HPE’s planned $14 billion acquisition of Juniper Networks has won crucial clearances from two European antitrust regulatory bodies.
The UK Competition and Markets Authority (CMA), which began a Phase 1 inquiry into the acquisition in June, announced today that it has cleared the anticipated acquisition, adding it will publish the full text of its decision shortly.
Last week, the EU Commission gave its approval to the deal, saying it found the acquisition would not significantly reduce competition in the markets for wireless local area network gear and access points, ethernet campus switches and data center switches.
The intended deal, scheduled to be completed by early next year, was announces last January. At that time, HPE said its all-cash purchase of the AI-native networks company is expected to double HPE’s networking business.

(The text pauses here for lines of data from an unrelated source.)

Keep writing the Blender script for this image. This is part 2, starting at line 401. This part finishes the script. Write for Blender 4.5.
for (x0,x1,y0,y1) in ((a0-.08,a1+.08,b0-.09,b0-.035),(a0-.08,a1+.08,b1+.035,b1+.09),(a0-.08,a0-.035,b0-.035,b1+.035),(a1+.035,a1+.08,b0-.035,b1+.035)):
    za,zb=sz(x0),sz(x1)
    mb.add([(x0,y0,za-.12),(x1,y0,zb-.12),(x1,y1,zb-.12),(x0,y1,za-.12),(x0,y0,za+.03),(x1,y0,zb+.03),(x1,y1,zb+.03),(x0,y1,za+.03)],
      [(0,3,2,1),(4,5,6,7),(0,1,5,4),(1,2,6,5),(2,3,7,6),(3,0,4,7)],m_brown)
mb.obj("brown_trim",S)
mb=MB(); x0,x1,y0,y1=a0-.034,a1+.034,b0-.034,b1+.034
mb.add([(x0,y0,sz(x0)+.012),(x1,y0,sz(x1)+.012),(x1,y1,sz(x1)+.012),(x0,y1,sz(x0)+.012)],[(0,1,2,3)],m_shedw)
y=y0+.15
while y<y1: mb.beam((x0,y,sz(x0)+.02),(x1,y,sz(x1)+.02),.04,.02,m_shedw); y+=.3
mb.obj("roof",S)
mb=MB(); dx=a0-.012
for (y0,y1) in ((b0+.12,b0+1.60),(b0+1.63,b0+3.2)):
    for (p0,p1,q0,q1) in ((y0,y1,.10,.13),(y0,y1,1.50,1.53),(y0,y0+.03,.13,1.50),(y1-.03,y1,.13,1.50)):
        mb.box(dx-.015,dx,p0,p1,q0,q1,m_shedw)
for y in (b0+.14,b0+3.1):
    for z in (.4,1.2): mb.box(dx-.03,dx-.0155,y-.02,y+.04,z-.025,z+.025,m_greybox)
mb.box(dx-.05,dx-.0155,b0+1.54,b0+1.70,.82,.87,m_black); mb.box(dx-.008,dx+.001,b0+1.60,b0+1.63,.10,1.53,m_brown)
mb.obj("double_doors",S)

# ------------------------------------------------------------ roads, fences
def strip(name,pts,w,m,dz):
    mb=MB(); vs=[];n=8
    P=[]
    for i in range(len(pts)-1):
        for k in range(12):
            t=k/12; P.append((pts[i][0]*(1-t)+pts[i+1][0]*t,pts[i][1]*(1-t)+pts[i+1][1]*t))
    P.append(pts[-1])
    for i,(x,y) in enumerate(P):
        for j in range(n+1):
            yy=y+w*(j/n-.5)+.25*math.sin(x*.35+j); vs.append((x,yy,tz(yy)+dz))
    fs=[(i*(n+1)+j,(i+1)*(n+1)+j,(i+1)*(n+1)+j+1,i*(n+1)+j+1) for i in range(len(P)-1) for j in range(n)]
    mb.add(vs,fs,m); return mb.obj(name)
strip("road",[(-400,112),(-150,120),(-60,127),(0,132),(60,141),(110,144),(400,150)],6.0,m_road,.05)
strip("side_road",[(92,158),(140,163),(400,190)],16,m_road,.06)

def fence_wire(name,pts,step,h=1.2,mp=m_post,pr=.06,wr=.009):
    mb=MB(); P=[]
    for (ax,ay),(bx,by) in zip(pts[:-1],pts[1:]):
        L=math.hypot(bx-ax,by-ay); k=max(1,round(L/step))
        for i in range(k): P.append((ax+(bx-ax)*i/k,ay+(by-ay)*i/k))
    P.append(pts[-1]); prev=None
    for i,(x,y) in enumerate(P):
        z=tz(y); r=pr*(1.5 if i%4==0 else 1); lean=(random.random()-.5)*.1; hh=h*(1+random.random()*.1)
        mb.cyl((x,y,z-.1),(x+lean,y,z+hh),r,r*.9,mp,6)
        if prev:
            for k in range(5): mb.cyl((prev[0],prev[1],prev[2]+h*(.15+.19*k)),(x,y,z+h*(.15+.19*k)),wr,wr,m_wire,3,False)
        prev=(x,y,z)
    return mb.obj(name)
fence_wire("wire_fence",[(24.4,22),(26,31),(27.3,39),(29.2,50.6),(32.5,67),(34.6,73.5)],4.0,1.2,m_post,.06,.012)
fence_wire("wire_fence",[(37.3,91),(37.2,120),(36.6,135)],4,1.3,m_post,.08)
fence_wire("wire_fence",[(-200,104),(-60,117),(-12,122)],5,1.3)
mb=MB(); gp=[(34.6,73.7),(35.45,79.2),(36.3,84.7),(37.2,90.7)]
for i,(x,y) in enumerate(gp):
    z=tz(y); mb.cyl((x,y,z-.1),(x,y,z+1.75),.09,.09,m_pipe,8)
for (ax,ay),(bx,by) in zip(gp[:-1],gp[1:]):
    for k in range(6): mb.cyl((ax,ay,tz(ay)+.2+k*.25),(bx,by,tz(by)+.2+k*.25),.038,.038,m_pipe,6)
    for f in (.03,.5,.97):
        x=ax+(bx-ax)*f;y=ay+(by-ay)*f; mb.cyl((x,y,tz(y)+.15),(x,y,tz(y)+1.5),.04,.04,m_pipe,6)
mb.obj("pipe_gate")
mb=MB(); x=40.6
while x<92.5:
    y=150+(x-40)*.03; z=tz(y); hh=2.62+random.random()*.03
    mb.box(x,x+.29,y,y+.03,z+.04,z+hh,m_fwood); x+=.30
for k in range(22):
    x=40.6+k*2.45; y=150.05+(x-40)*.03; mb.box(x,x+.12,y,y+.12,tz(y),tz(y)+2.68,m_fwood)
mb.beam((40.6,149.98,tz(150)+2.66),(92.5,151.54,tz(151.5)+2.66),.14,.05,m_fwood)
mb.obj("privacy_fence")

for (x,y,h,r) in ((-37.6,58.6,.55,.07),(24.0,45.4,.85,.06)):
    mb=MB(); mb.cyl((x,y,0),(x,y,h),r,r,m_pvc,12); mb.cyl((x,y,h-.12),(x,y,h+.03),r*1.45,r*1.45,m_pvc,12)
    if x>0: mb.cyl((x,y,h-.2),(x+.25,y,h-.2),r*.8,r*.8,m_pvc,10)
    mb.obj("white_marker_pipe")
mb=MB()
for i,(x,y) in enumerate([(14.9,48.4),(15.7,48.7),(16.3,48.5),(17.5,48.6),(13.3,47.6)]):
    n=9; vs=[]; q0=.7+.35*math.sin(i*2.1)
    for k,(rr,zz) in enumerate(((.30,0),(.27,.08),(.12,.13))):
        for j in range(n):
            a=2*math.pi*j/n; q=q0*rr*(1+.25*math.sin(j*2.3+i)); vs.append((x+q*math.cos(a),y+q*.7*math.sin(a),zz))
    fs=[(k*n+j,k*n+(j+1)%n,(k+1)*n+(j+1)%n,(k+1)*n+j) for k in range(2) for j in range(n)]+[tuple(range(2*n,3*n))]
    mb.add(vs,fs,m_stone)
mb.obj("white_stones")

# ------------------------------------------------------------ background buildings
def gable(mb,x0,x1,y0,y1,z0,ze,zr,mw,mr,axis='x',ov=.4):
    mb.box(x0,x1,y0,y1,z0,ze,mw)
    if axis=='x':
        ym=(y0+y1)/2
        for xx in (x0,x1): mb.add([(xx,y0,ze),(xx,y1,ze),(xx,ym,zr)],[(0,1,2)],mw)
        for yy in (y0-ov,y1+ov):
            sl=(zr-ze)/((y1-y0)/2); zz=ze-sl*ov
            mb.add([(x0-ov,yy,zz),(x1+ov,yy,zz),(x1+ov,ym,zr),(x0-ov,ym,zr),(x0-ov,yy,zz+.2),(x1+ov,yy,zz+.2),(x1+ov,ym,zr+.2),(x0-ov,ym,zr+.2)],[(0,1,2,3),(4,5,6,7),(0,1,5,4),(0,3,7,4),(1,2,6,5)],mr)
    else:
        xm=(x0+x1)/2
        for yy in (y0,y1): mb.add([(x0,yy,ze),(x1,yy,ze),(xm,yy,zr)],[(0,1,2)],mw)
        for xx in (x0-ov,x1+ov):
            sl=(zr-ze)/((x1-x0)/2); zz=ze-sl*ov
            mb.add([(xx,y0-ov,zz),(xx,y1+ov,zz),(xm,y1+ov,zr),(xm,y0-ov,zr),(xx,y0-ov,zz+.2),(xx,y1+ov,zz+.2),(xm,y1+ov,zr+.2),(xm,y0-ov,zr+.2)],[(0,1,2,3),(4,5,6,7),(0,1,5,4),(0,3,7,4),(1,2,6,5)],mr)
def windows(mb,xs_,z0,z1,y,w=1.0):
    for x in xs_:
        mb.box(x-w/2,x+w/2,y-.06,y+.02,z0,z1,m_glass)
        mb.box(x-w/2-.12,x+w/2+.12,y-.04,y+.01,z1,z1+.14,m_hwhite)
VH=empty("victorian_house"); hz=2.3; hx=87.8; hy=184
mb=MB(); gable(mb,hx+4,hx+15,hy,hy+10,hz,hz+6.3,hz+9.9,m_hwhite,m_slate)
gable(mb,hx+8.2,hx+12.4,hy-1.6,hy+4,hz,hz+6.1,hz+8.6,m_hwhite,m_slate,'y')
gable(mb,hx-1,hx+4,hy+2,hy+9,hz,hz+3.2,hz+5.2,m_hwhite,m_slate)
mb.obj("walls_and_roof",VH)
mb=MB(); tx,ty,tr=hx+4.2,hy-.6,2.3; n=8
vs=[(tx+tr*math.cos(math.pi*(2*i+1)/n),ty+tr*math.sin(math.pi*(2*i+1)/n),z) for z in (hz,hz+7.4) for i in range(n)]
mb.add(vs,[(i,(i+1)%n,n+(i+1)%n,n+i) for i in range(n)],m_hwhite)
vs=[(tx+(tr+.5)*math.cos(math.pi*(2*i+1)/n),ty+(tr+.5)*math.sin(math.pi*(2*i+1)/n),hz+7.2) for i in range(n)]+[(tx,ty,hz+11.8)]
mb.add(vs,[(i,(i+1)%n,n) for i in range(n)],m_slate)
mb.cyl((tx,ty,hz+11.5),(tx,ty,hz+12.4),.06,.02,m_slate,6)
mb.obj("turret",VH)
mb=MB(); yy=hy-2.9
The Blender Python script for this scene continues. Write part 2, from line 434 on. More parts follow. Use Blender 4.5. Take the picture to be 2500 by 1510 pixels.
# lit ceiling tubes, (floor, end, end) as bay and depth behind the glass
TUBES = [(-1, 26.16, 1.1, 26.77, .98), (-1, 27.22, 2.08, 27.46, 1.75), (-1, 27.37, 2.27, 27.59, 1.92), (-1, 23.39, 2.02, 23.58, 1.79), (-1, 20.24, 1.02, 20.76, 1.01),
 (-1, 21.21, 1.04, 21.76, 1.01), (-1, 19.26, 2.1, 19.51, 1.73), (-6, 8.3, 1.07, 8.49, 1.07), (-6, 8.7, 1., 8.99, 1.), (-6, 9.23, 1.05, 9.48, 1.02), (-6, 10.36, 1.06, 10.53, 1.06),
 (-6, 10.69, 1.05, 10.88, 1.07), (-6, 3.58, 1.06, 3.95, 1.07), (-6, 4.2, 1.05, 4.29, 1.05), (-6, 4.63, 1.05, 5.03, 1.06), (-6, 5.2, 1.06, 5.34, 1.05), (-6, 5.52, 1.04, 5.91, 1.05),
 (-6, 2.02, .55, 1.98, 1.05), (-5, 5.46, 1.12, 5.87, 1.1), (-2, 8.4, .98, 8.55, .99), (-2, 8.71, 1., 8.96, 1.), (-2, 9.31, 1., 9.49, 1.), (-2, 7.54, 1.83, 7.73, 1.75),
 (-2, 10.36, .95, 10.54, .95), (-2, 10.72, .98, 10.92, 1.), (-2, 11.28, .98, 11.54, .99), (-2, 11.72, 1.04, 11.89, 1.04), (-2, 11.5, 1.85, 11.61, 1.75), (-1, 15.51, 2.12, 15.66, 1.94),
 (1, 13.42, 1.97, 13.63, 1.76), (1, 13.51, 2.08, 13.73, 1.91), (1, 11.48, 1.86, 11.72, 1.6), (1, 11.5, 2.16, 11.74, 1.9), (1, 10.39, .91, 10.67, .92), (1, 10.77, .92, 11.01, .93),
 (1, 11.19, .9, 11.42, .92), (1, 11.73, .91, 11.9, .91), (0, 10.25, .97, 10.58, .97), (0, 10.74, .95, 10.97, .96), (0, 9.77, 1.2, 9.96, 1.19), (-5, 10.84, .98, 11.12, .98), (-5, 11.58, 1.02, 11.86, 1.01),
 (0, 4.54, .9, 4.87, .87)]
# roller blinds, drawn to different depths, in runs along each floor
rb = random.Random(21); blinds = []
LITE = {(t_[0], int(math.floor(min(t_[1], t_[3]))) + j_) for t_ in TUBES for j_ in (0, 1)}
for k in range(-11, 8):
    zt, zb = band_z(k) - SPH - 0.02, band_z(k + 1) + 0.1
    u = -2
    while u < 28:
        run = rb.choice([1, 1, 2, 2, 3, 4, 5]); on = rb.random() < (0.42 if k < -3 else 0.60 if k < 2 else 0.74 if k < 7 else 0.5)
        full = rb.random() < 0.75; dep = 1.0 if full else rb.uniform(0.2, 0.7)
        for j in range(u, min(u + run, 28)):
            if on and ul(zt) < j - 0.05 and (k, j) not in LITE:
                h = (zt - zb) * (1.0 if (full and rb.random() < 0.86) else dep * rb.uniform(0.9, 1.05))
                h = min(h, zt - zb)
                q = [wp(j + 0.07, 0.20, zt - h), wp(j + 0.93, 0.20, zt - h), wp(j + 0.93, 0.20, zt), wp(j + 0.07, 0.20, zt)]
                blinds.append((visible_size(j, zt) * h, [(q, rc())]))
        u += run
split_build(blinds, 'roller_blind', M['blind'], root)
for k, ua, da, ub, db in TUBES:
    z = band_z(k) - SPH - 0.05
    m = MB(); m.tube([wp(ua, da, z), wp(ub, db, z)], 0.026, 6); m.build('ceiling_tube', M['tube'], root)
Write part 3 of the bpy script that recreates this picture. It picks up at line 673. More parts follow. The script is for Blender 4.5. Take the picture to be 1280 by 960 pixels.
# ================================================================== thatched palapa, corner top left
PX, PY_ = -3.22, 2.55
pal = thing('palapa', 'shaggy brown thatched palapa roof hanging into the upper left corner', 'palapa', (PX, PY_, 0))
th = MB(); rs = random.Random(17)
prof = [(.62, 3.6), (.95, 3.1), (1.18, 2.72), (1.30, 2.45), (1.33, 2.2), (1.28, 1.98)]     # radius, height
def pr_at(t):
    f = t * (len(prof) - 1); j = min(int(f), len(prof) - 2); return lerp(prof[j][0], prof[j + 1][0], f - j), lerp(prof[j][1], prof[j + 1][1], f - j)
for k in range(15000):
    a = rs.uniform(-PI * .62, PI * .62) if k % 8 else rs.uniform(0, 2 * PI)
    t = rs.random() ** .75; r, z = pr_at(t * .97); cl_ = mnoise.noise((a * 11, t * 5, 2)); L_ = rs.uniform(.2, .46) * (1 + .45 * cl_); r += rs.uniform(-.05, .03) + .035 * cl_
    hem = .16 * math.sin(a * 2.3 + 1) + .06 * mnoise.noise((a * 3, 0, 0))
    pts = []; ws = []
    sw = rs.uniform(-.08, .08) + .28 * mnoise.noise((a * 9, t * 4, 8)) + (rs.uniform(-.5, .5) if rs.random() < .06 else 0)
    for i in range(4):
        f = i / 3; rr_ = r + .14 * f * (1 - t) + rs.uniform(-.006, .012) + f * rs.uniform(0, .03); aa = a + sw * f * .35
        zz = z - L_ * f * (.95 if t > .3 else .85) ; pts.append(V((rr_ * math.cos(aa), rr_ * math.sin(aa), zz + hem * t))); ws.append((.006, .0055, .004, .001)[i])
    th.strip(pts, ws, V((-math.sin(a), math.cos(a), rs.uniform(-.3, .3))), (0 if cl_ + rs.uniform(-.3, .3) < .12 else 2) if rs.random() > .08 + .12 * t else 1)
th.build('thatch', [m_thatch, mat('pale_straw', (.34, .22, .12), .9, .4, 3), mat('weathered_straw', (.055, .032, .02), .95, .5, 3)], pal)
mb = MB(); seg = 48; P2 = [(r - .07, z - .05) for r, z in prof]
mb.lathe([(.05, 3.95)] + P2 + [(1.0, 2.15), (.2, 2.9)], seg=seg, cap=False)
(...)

“The explosion of AI and hybrid cloud-driven business is accelerating demand for secure, unified technology solutions that connect, protect, and analyze companies’ data from edge to cloud,” HPE said. “These trends, and AI specifically, will continue to be the most disruptive workloads for companies, and HPE has been aligning its portfolio to capitalize on these substantial IT trends with networking as a critical connective component.”
Upon completion of the transaction, Juniper CEO Rami Rahim will lead the combined HPE networking business, reporting to HPE President and CEO Antonio Neri.
Juniper, based in Sunnyvale, CA, was founded in 1996 and reported 2023 revenues of $5.6 billion.